** Begin Recorded data **

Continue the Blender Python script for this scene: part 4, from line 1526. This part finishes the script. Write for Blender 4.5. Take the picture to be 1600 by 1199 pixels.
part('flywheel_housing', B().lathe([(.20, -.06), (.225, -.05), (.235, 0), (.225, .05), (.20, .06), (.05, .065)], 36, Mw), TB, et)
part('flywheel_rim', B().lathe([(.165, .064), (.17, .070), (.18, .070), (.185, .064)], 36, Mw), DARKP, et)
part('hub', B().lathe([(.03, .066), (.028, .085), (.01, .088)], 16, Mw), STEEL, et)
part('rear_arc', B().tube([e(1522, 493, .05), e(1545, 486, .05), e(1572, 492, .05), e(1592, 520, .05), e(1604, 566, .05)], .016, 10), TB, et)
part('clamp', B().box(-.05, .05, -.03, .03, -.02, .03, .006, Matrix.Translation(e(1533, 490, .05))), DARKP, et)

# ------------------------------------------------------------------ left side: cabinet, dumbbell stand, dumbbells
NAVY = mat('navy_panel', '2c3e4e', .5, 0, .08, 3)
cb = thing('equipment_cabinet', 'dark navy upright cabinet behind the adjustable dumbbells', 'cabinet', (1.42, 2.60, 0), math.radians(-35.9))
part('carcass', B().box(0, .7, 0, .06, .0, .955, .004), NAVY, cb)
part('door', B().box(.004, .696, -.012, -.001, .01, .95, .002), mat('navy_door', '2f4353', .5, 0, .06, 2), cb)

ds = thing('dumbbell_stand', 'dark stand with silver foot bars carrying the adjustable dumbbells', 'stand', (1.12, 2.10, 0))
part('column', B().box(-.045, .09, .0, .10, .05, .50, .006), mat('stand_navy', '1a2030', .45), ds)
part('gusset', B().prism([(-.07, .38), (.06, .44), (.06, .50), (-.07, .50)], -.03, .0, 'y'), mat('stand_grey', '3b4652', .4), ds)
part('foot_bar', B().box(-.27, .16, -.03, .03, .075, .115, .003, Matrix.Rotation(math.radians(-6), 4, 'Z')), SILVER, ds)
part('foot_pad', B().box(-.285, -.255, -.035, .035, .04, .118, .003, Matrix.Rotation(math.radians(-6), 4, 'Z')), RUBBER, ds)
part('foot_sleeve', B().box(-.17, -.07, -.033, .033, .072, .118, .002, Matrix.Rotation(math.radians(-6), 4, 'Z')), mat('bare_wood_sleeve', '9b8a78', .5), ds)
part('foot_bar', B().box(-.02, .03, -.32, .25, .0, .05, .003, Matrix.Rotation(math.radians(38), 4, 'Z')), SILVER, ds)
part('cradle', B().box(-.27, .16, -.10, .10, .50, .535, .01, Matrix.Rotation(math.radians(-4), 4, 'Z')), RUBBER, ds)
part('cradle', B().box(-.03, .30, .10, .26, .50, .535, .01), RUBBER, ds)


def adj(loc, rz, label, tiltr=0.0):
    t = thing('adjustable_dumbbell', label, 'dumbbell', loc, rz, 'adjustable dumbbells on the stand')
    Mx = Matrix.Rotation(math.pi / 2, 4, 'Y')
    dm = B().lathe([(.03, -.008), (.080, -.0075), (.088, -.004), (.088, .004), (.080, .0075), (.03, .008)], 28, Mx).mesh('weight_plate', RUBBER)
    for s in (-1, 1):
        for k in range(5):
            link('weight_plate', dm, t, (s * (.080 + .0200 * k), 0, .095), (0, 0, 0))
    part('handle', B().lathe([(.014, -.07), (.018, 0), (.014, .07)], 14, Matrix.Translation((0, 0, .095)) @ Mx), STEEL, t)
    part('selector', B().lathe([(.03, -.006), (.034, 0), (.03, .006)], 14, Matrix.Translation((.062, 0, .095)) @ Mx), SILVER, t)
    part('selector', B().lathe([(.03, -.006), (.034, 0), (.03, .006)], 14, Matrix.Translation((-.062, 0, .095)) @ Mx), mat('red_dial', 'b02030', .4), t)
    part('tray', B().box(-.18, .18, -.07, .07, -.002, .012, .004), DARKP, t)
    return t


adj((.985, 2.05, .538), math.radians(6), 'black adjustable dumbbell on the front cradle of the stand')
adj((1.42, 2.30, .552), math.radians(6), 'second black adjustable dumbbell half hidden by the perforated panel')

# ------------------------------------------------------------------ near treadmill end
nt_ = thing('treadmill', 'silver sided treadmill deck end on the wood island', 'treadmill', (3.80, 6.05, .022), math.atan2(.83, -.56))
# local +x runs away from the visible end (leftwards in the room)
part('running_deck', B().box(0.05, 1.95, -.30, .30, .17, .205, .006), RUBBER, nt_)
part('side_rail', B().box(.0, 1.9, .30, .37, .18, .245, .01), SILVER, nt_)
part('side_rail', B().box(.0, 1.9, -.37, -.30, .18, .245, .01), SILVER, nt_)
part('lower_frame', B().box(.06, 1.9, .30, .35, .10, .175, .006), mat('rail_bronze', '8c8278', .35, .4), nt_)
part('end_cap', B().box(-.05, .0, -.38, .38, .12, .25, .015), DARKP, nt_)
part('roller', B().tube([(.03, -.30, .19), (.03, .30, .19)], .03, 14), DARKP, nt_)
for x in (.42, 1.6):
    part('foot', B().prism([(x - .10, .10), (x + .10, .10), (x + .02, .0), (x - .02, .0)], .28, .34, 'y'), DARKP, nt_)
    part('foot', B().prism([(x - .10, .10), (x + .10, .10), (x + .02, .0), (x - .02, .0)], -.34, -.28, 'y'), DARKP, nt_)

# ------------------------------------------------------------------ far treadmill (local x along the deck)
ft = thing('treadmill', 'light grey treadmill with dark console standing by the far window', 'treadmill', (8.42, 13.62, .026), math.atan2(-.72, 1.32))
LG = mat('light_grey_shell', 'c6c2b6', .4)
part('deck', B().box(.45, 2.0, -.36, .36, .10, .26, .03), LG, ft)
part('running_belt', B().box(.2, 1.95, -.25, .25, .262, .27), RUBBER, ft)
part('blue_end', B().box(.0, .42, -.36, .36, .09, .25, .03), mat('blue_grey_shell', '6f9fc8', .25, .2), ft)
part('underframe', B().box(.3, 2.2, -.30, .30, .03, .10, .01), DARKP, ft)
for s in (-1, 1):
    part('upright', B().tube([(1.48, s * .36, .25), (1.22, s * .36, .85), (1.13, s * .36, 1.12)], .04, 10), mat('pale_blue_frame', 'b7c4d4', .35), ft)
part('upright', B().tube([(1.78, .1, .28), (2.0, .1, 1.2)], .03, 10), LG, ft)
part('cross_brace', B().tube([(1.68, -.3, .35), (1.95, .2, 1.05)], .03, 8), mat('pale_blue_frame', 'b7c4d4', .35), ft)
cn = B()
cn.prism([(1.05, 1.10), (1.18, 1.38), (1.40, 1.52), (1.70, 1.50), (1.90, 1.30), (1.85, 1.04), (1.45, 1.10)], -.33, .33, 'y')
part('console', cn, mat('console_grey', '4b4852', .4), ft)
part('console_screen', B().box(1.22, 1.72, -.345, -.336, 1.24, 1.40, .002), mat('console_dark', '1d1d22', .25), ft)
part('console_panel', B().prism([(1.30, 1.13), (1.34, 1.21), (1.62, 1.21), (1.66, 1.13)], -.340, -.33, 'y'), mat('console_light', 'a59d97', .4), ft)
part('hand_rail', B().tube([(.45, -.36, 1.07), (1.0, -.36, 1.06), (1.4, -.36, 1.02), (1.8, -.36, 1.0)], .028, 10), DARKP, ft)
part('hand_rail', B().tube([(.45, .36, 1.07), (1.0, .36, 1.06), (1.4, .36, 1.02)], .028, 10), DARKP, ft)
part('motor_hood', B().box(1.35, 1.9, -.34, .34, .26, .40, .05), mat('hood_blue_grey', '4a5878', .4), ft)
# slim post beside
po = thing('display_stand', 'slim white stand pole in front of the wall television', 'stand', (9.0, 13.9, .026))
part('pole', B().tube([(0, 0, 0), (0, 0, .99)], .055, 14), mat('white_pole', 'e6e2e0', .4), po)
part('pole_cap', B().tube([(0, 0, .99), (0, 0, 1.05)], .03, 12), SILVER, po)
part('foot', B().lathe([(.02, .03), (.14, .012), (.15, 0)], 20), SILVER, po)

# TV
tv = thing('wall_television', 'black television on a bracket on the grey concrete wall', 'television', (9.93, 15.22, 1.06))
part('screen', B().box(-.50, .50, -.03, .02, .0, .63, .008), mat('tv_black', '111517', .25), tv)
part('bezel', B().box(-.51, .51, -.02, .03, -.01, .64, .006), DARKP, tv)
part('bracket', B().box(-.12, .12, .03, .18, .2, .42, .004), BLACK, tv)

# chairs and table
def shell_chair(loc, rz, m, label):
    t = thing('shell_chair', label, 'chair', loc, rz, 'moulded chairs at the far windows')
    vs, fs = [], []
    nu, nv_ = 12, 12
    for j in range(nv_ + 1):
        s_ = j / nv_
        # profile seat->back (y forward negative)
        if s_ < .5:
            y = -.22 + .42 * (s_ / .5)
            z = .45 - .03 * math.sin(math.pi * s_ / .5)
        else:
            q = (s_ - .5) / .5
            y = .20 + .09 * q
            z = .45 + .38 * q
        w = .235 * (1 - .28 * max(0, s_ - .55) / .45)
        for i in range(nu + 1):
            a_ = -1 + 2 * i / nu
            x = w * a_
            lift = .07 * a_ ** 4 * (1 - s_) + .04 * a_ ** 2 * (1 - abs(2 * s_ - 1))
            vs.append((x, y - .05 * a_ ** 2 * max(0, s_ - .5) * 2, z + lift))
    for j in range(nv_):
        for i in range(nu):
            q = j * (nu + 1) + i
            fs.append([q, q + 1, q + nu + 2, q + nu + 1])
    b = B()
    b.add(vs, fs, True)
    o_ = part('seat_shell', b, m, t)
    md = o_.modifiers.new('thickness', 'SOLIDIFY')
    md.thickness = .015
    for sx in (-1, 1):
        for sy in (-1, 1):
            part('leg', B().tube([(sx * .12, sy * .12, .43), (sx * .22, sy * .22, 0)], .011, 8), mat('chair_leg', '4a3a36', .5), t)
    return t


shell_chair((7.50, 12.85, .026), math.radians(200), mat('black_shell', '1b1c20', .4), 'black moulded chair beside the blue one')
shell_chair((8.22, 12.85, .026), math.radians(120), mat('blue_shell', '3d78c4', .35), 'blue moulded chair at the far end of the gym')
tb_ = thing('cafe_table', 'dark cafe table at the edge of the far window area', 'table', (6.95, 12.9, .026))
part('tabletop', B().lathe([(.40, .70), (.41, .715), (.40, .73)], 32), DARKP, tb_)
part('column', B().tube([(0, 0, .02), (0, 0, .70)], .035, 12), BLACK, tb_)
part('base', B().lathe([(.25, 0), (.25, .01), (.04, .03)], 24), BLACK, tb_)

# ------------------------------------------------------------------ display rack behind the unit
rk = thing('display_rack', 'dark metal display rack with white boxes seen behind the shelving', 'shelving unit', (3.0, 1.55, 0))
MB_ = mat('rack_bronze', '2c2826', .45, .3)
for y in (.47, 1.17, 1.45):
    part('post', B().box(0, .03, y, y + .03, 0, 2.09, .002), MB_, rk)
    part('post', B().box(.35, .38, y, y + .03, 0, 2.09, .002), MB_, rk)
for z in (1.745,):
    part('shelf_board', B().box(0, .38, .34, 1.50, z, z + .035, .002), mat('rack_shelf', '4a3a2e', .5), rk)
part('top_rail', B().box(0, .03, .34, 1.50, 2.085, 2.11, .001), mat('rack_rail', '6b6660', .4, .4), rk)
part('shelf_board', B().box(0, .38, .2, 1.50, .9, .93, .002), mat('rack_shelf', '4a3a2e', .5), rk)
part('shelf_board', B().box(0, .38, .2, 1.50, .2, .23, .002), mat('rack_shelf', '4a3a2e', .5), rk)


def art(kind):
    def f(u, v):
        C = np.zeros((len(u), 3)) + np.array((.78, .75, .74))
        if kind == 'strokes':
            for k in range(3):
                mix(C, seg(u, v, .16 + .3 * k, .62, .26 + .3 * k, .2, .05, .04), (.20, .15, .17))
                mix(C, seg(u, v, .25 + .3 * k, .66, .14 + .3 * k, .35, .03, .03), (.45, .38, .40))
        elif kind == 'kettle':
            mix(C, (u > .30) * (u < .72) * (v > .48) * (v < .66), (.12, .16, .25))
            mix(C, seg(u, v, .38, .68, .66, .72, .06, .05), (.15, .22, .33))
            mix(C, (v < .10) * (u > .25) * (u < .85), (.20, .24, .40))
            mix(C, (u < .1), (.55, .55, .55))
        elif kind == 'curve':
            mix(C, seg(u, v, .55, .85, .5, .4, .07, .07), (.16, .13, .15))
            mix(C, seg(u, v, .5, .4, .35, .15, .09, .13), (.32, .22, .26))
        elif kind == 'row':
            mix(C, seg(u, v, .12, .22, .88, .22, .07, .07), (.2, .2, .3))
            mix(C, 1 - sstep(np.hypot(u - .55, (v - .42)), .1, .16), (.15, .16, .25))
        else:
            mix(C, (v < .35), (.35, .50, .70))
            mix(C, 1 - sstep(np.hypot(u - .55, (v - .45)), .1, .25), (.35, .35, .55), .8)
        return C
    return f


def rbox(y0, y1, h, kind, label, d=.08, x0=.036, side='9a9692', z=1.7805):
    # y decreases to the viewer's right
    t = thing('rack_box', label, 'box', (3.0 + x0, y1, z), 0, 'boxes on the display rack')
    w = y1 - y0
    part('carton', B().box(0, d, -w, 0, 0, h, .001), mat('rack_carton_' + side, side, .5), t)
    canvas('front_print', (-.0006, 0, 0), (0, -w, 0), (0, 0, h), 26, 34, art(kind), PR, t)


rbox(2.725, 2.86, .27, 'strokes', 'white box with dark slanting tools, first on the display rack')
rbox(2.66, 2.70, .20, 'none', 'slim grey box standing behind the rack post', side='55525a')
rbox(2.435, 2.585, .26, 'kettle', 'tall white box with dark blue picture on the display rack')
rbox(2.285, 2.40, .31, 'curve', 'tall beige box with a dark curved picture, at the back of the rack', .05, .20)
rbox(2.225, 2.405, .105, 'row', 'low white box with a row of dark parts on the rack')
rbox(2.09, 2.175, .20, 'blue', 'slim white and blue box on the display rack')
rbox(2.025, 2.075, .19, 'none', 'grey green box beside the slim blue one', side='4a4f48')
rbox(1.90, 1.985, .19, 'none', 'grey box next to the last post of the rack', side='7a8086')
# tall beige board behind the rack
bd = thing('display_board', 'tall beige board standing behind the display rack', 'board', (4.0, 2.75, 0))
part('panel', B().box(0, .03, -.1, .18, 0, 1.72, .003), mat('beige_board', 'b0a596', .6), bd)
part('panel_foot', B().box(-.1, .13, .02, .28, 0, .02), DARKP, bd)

** End Recorded data **
** Begin Recorded data **

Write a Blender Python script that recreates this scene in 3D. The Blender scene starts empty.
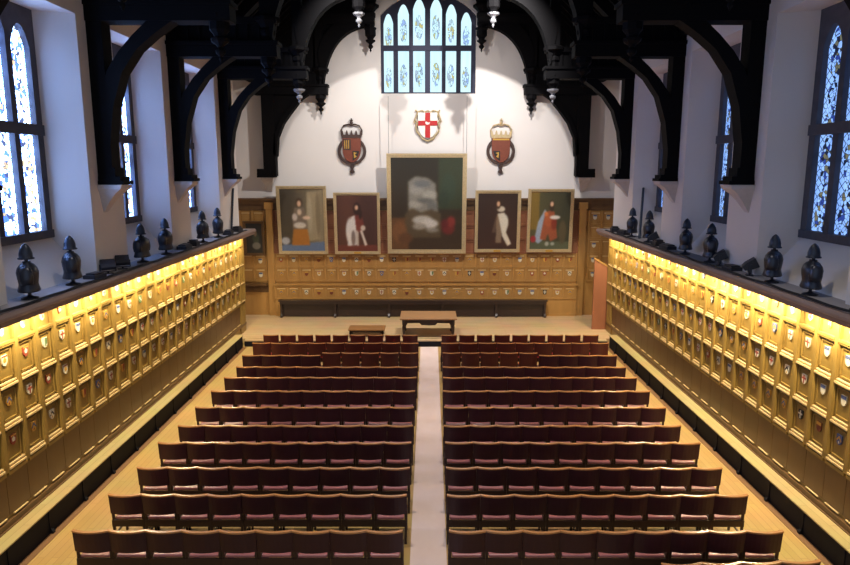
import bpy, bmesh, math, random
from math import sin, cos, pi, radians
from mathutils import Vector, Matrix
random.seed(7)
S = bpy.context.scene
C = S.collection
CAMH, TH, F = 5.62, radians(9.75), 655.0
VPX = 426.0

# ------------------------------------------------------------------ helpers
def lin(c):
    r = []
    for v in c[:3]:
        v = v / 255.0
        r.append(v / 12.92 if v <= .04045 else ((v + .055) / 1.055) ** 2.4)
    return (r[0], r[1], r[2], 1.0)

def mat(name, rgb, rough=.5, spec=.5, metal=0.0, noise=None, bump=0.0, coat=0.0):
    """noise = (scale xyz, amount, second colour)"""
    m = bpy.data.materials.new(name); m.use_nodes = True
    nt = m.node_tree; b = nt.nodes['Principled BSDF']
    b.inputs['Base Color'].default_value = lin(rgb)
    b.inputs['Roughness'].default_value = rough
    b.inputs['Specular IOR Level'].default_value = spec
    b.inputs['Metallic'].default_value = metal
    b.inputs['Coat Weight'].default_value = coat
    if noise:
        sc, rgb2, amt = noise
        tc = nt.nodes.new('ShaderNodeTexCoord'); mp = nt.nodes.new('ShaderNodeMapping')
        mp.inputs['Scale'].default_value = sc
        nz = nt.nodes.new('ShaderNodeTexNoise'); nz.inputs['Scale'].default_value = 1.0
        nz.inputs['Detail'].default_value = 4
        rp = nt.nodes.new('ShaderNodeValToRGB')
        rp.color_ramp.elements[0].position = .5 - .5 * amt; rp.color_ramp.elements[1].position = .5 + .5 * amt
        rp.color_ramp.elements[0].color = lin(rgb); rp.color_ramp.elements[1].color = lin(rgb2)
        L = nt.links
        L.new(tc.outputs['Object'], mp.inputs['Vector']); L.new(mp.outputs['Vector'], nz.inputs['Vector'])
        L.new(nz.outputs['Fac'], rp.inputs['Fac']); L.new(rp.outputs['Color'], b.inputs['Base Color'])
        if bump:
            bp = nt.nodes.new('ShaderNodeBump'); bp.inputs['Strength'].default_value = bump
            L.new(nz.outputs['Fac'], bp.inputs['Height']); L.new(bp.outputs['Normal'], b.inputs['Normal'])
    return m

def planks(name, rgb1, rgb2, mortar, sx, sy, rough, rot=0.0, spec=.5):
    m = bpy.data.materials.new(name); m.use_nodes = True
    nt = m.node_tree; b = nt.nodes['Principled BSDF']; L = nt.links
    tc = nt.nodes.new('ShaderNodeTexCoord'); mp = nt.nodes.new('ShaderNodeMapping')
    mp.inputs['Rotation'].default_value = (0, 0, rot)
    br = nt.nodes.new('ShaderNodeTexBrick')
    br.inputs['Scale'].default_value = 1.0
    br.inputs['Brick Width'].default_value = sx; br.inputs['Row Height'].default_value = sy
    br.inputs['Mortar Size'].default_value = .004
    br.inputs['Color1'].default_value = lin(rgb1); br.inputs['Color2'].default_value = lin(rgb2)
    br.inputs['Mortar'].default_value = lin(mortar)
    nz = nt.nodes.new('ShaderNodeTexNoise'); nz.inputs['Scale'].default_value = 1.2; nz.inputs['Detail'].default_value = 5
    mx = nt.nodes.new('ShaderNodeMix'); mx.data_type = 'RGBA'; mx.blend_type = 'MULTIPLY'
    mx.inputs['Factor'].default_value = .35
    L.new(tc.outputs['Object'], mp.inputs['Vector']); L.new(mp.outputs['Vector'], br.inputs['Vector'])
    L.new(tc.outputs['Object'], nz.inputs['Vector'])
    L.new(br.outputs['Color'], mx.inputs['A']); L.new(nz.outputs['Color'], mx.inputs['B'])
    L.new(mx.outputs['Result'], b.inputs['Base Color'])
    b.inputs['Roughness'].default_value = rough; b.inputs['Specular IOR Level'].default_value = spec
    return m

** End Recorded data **
** Begin Recorded data **

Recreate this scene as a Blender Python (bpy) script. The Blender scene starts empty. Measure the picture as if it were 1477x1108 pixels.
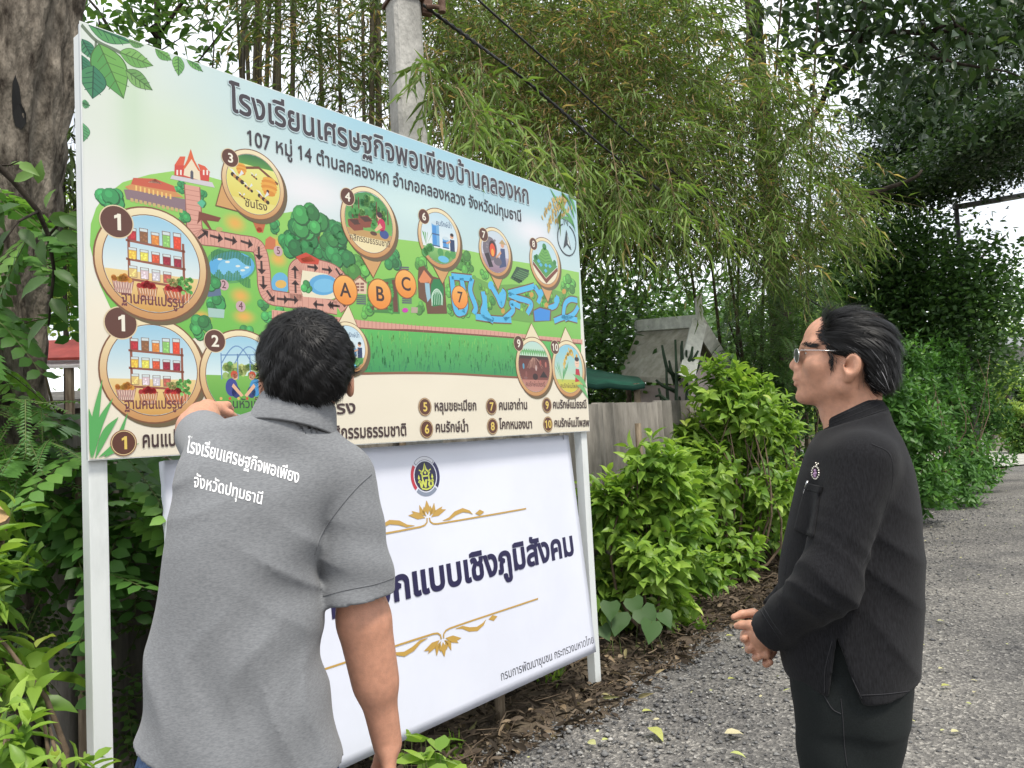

** End Recorded data **

- **Task prompt**
Exactly the lines from the one holding "Continue the Blender" through the one holding "0, .06, 2), cb)" should be printed, ends included.

- **Written solution**
Continue the Blender Python script for this scene: part 4, from line 1526. This part finishes the script. Write for Blender 4.5. Take the picture to be 1600 by 1199 pixels.
part('flywheel_housing', B().lathe([(.20, -.06), (.225, -.05), (.235, 0), (.225, .05), (.20, .06), (.05, .065)], 36, Mw), TB, et)
part('flywheel_rim', B().lathe([(.165, .064), (.17, .070), (.18, .070), (.185, .064)], 36, Mw), DARKP, et)
part('hub', B().lathe([(.03, .066), (.028, .085), (.01, .088)], 16, Mw), STEEL, et)
part('rear_arc', B().tube([e(1522, 493, .05), e(1545, 486, .05), e(1572, 492, .05), e(1592, 520, .05), e(1604, 566, .05)], .016, 10), TB, et)
part('clamp', B().box(-.05, .05, -.03, .03, -.02, .03, .006, Matrix.Translation(e(1533, 490, .05))), DARKP, et)

# ------------------------------------------------------------------ left side: cabinet, dumbbell stand, dumbbells
NAVY = mat('navy_panel', '2c3e4e', .5, 0, .08, 3)
cb = thing('equipment_cabinet', 'dark navy upright cabinet behind the adjustable dumbbells', 'cabinet', (1.42, 2.60, 0), math.radians(-35.9))
part('carcass', B().box(0, .7, 0, .06, .0, .955, .004), NAVY, cb)
part('door', B().box(.004, .696, -.012, -.001, .01, .95, .002), mat('navy_door', '2f4353', .5, 0, .06, 2), cb)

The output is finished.